The last few days I've been writing about making characters real for the reader. We discussed giving them flaws and personality quirks that readers can relate to. Now let's discuss the way your characters react to outside stimuli. You may think that's a given, but it's amazing how many books and screenplays are written that have characters behave ridiculously at inappropriate moments. I once read a book where the main character's parents are killed in an automobile accident. The character is discussing funeral arrangements with his sister and girlfriend. In the same conversation, he turns to his girlfriend and says, "Oh, and by the way, would you marry me?"

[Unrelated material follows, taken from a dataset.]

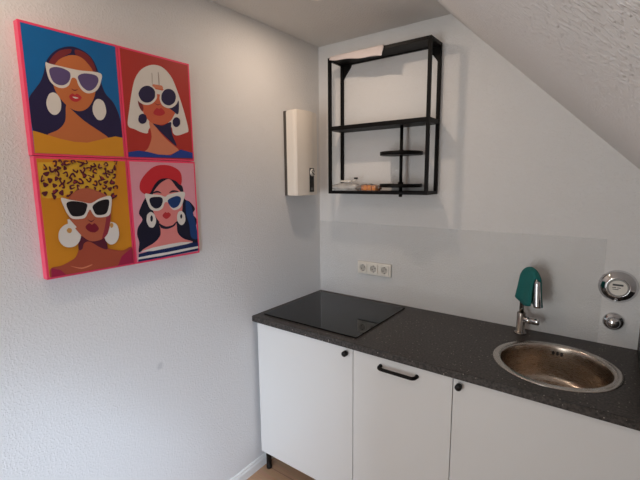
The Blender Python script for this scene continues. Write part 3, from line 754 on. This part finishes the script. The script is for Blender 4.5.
ART = {
 'A': [
  ('navy', 's', [(12,74),(6,149),(12,177),(32,203),(50,230),(62,260),(71,292),(90,321),(116,343),(152,357),(187,352),(213,334),(228,300),(236,262),(248,225),(275,195),(290,145),(292,80),(252,68),(138,45),(68,46),(32,61)]),
  ('maroon', 's', [(75,281),(90,311),(115,336),(147,348),(146,336),(129,323),(109,305),(95,281)]),
  ('maroon', 's', [(162,350),(192,346),(213,327),(222,291),(203,285),(196,307),(180,325),(161,333)]),
  ('tan', 's', [(116,165),(109,116),(86,86),(53,66),(88,54),(130,47),(171,47),(216,61),(247,71),(172,120),(130,156)]),
  ('tan', 's', [(84,265),(94,287),(113,310),(146,329),(177,329),(200,310),(214,286),(217,242),(207,202),(185,168),(159,153),(133,156),(110,174),(92,200),(84,229)]),
  ('mustard', 'l', [(13,76),(28,73),(53,66),(88,57),(130,50),(172,50),(216,63),(245,72),(271,79),(294,76),(295,6),(6,6)]),
  ('white', 's', [(69,289),(82,288),(135,286),(171,286),(236,290),(236,262),(220,231),(194,216),(175,219),(161,236),(155,256),(142,256),(131,232),(114,220),(94,220),(77,233),(70,257)]),
  ('lilac', 's', [(77,267),(91,280),(115,282),(137,273),(136,252),(123,234),(103,227),(84,236)]),
  ('lilac', 's', [(162,266),(184,279),(219,280),(228,265),(215,239),(193,224),(174,232),(165,247)]),
  ('maroon', 's', [(136,223),(146,216),(158,223),(146,220)]),
  ('lip', 's', [(128,196),(139,207),(147,204),(154,209),(167,198),(153,183),(136,183)]),
  ('white', 's', [(138,196),(148,197),(157,195),(147,192)]),
  ('white', 's', [(102,172),(101,160),(98,148),(92,139),(85,133),(78,131),(71,133),(65,139),(61,148),(59,160),(60,172),(64,183),(69,193),(76,199),(83,201),(90,199),(96,193),(100,184)]),
  ('white', 's', [(245,172),(245,160),(241,148),(235,138),(228,132),(220,130),(212,132),(206,139),(201,148),(199,160),(200,172),(204,184),(209,193),(216,200),(224,202),(232,200),(239,194),(243,184)]),
 ],
 'B': [
  ('white', 's', [(20,123),(30,182),(44,243),(60,293),(85,330),(117,353),(151,363),(184,358),(216,331),(236,291),(257,233),(274,175),(283,128),(268,117),(228,103),(208,111),(201,137),(155,171),(105,120),(96,101),(72,102),(46,111)]),
  ('salmon', 's', [(106,146),(112,90),(95,46),(80,30),(112,21),(179,22),(217,36),(229,46),(177,83),(139,121),(133,144)]),
  ('navy', 's', [(120,143),(159,136),(200,154),(201,132),(205,102),(221,60),(178,89),(143,119)]),
  ('rust', 's', [(70,229),(96,274),(149,293),(204,293),(236,254),(231,209),(214,177),(194,154),(157,139),(117,142),(94,161),(79,191)]),
  ('navy', 's', [(193,212),(226,230),(243,243),(242,206),(234,188),(214,199)]),
  ('maroon', 's', [(66,231),(75,223),(86,197),(81,180),(68,201)]),
  ('white', 's', [(56,249),(70,296),(96,333),(149,358),(202,340),(230,282),(209,284),(177,277),(172,289),(151,289),(133,288),(128,278),(101,279),(75,265)]),
  ('salmon', 's', [(131,284),(153,290),(174,286),(171,278),(133,275)]),
  ('grey', 's', [(130,328),(133,325),(131,288),(129,287)]),
  ('grey', 's', [(157,336),(161,332),(161,293),(157,292)]),
  ('white', 's', [(147,252),(145,238),(135,225),(123,215),(108,208),(93,206),(80,209),(68,216),(62,226),(60,238),(64,251),(73,264),(85,274),(99,281),(114,284),(128,282),(139,275),(147,265)]),
  ('white', 's', [(243,254),(239,240),(231,227),(218,216),(204,209),(189,207),(176,210),(165,217),(159,228),(157,241),(161,255),(169,268),(181,279),(195,286),(210,289),(223,286),(234,279),(241,268)]),
  ('white', 's', [(137,270),(172,270),(169,256),(141,256)]),
  ('navy', 's', [(139,253),(137,241),(130,231),(120,222),(109,217),(97,215),(86,217),(78,223),(73,231),(70,242),(74,253),(81,263),(90,271),(102,277),(113,279),(124,277),(133,272),(139,263)]),
  ('navy', 's', [(231,256),(228,244),(222,233),(212,225),(201,219),(190,218),(179,220),(171,226),(165,235),(165,245),(167,256),(174,267),(183,276),(194,281),(206,283),(216,281),(225,275),(230,266)]),
  ('maroon', 's', [(133,219),(147,215),(163,221),(147,212)]),
  ('lip', 's', [(126,181),(141,201),(151,199),(163,203),(177,187),(159,174),(137,173)]),
  ('navy', 's', [(97,155),(95,148),(92,142),(87,138),(81,135),(75,134),(68,136),(64,140),(62,145),(62,151),(64,157),(66,163),(72,168),(78,171),(84,172),(89,170),(94,167),(96,161)]),
  ('navy', 's', [(244,158),(243,151),(239,145),(234,140),(228,137),(222,136),(216,138),(212,142),(209,147),(209,154),(210,161),(214,167),(219,172),(225,175),(231,176),(236,174),(241,171),(244,165)]),
  ('blue2', 'l', [(10,25),(52,33),(92,30),(133,22),(190,21),(217,36),(239,47),(295,36),(293,13),(8,6)]),
 ],
 'C': [
  ('yellow', 'l', [(14,380),(256,388),(258,350),(253,310),(238,262),(194,266),(138,287),(93,279),(66,266),(32,266),(16,270),(14,308)]),
  ('leopard', 'x', []),
  ('brown', 's', [(18,38),(47,41),(74,51),(95,64),(108,92),(119,127),(156,128),(194,123),(202,84),(221,71),(259,62),(291,69),(293,8),(146,8),(15,6)]),
  ('plum', 's', [(115,133),(155,112),(194,119),(203,76),(178,85),(145,110),(126,107),(118,88),(106,89)]),
  ('rasp', 'l', [(18,39),(45,27),(60,7),(16,7)]),
  ('rasp', 'l', [(252,40),(291,69),(294,7),(235,8)]),
  ('salmon', 's', [(75,36),(109,24),(144,29),(140,24),(109,19)]),
  ('white', 's', [(118,135),(114,121),(107,110),(97,102),(85,99),(73,100),(62,106),(54,116),(49,129),(49,143),(52,156),(59,167),(69,175),(80,179),(92,178),(103,172),(112,162),(117,149)]),
  ('white', 's', [(250,128),(247,114),(241,102),(233,94),(223,90),(214,91),(206,97),(199,107),(196,120),(195,134),(198,148),(204,160),(212,168),(221,172),(230,171),(239,166),(246,156),(249,143)]),
  ('cocoa', 's', [(80,232),(99,274),(139,296),(180,288),(223,260),(226,198),(213,143),(191,116),(154,110),(128,126),(104,158),(89,194)]),
  ('rasp2', 's', [(211,199),(224,203),(219,168),(208,131),(187,115),(198,149),(206,179)]),
  ('white', 'l', [(81,194),(87,194),(107,165),(96,159),(81,173)]),
  ('gold', 's', [(91,155),(90,152),(89,150),(86,148),(84,147),(81,148),(79,149),(77,151),(76,154),(75,157),(76,160),(78,162),(80,164),(83,165),(85,164),(88,163),(90,161),(91,158)]),
  ('gold', 's', [(231,159),(230,156),(229,154),(227,152),(225,151),(223,151),(221,152),(220,155),(219,157),(219,161),(219,164),(221,166),(222,168),(224,169),(227,169),(228,168),(230,166),(231,163)]),
  ('white', 's', [(68,266),(91,260),(130,251),(160,244),(194,260),(231,265),(229,224),(217,196),(178,193),(164,205),(156,222),(148,213),(134,194),(99,194),(83,211),(74,236)]),
  ('black', 's', [(83,247),(104,254),(145,244),(144,224),(131,204),(100,203),(88,220)]),
  ('black', 's', [(166,235),(191,251),(222,253),(219,224),(206,203),(177,202),(167,218)]),
  ('plum', 's', [(144,189),(156,182),(169,189),(156,178)]),
  ('lipd', 's', [(135,163),(148,175),(157,169),(167,173),(179,153),(165,141),(145,147)]),
 ],
 'D': [
  ('ink', 's', [(79,272),(58,245),(44,221),(34,195),(46,170),(26,142),(20,114),(26,82),(22,44),(56,56),(93,74),(122,102),(159,120),(195,105),(209,79),(242,52),(288,35),(295,70),(288,116),(295,146),(279,176),(288,198),(268,228),(239,246),(230,301),(145,338),(92,302)]),
  ('denim', 's', [(248,234),(271,216),(281,176),(290,118),(293,66),(264,75),(257,133),(245,179)]),
  ('pinkskin', 's', [(120,156),(120,124),(116,98),(89,74),(34,47),(147,47),(269,51),(224,74),(198,103),(189,150)]),
  ('ink', 's', [(115,150),(131,140),(151,133),(179,138),(194,152),(186,133),(153,123),(124,130)]),
  ('pinkskin', 's', [(149,319),(178,325),(206,292),(230,262),(228,202),(213,164),(181,142),(151,136),(126,147),(102,178),(92,215),(97,267),(122,300)]),
  ('red', 's', [(44,291),(50,318),(74,348),(109,374),(149,383),(190,378),(224,360),(234,333),(227,301),(204,318),(167,329),(133,325),(107,304),(86,272),(68,267),(52,276)]),
  ('ink', 's', [(97,270),(109,279),(125,278),(135,269),(118,273)]),
  ('ink', 's', [(169,270),(186,280),(206,278),(215,273),(195,273)]),
  ('white', 's', [(64,269),(89,267),(128,263),(151,255),(169,264),(241,272),(236,238),(218,207),(189,198),(172,210),(161,231),(147,231),(135,209),(112,200),(85,207),(72,232)]),
  ('ink', 's', [(84,252),(128,255),(139,241),(127,216),(104,210),(86,225)]),
  ('denim', 's', [(163,242),(203,256),(224,245),(210,216),(185,207),(167,221)]),
  ('lip', 's', [(133,181),(147,193),(153,189),(161,191),(171,179),(153,165),(139,170)]),
  ('white', 's', [(103,166),(102,155),(98,146),(93,139),(87,135),(80,136),(73,139),(68,146),(64,156),(62,166),(64,177),(66,186),(72,193),(79,197),(86,197),(92,193),(98,186),(101,177)]),
  ('white', 's', [(239,163),(239,152),(235,143),(230,137),(223,133),(216,133),(210,137),(204,144),(200,153),(199,163),(200,173),(203,182),(208,189),(215,192),(222,192),(228,189),(234,182),(238,173)]),
  ('ink', 's', [(90,171),(89,167),(88,163),(86,160),(84,159),(82,159),(81,161),(79,164),(79,168),(79,172),(79,176),(81,180),(82,182),(84,184),(86,183),(88,182),(89,179),(90,175)]),
  ('ink', 's', [(225,169),(224,166),(223,163),(221,161),(220,160),(218,160),(216,161),(215,163),(215,166),(214,170),(215,173),(216,176),(218,178),(219,179),(221,179),(223,178),(224,175),(224,172)]),
  ('denim2', 'l', [(20,38),(72,44),(153,49),(236,52),(295,48),(295,11),(113,6),(16,7)]),
  ('white', 'l', [(26,46),(82,55),(153,59),(211,60),(271,53),(240,48),(153,44),(81,41)]),
  ('white', 'l', [(18,25),(80,27),(151,27),(234,30),(295,31),(295,22),(223,19),(114,16),(16,17)]),
 ],
}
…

The girlfriend actually accepts.
Mysteries and suspense are notorious for making characters behave in stupid, reckless ways because the writer needs to put the hero or heroine in a dangerous situation. We've all watched movies where the heroine descends a dusty staircase into a moldy basement to find the fuse box during a power outage while thrumming, dreadful music plays in the background. Everyone in the theater begs her to go back upstairs. Everyone but her knows she will soon be pushing up daisies.

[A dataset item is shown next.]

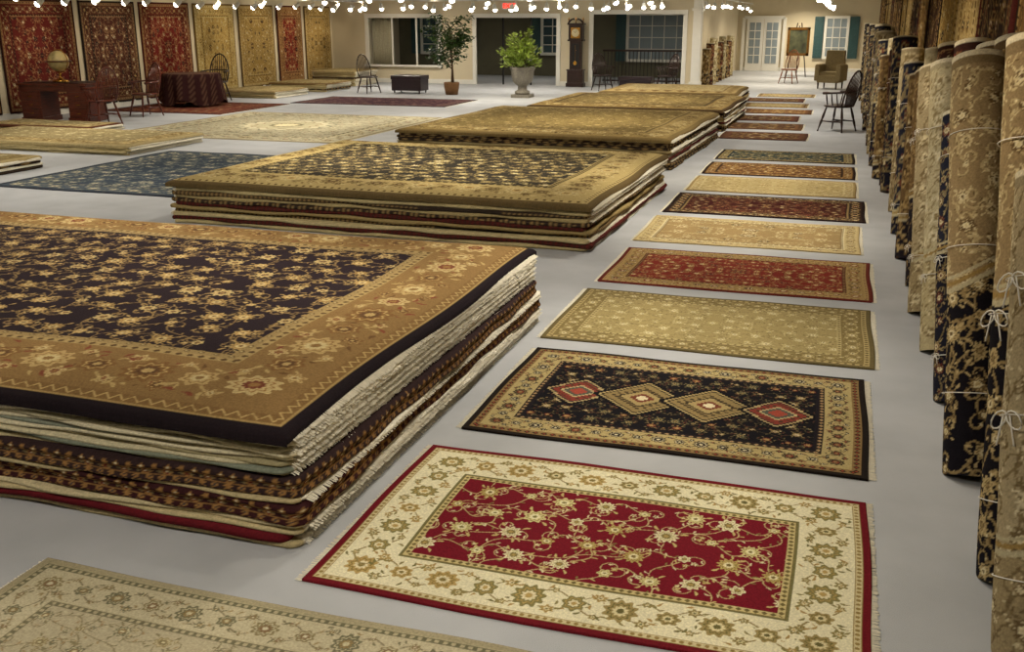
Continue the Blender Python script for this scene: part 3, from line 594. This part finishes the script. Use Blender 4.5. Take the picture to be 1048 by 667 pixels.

Don't resort to these tactics in your book. Lights do go out during thunderstorms while a killer lurks in the basement, but keep it real. If your heroine must trip over a dead body on her way down the stairs, don't let her bury the body in her azelea bushes because she is sure the police will never believe that she didn't kill the guy.

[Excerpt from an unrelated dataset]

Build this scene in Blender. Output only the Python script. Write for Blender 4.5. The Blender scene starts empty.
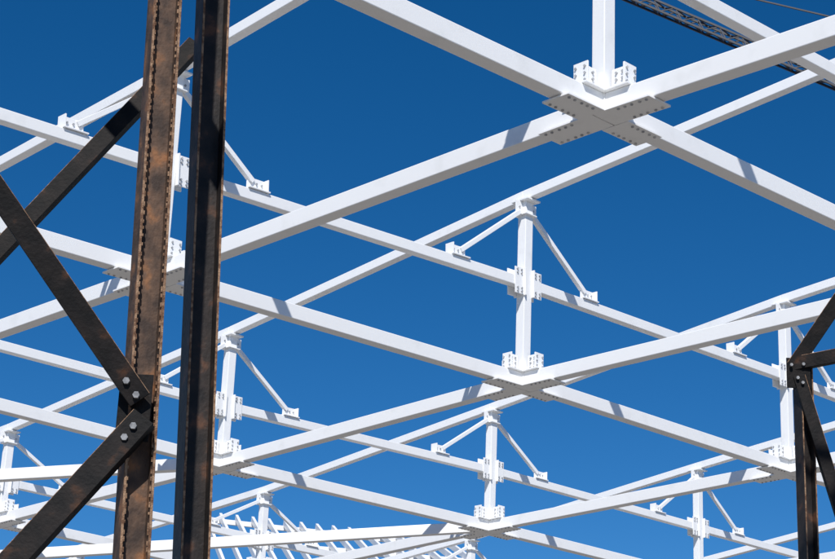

I mean, come on. If you stepped outside this afternoon and found a dead body on your front porch, would you call the cops? Or would you hide the body, sure the cops would put you in prison?
Do you live under a corrupt third world government that punishes the innocent? Neither do your characters.
If you are a convicted murderer, the dead man on your front porch may raise suspicions. But you're a soccer mom. Sure, you got into that trouble in college and your brother once ran a meth lab in Miami, but if you have nothing to hide in the untimely demise of the body on your porch, investigators will soon determine that.
While you're writing, put yourself in the situation with your character. When your mother-in-law gets in your face about all the mistakes you're making in raising her grandchildren, do you burst into show tunes? Your husband tells you he's leaving you to pursue his lifelong dream as center for the Seattle Sonics. Would you lambaste him because he forgot your anniversary?
Make your characters react the way you would react. Or at least the way you would react if you had the nerve to stand up to your sister-in-law who hasn't hosted Christmas dinner in ten years because she has a highly stressful job and all you do is stay home all day with three preschoolers.
Put her in her place. At least between the pages of your fiction.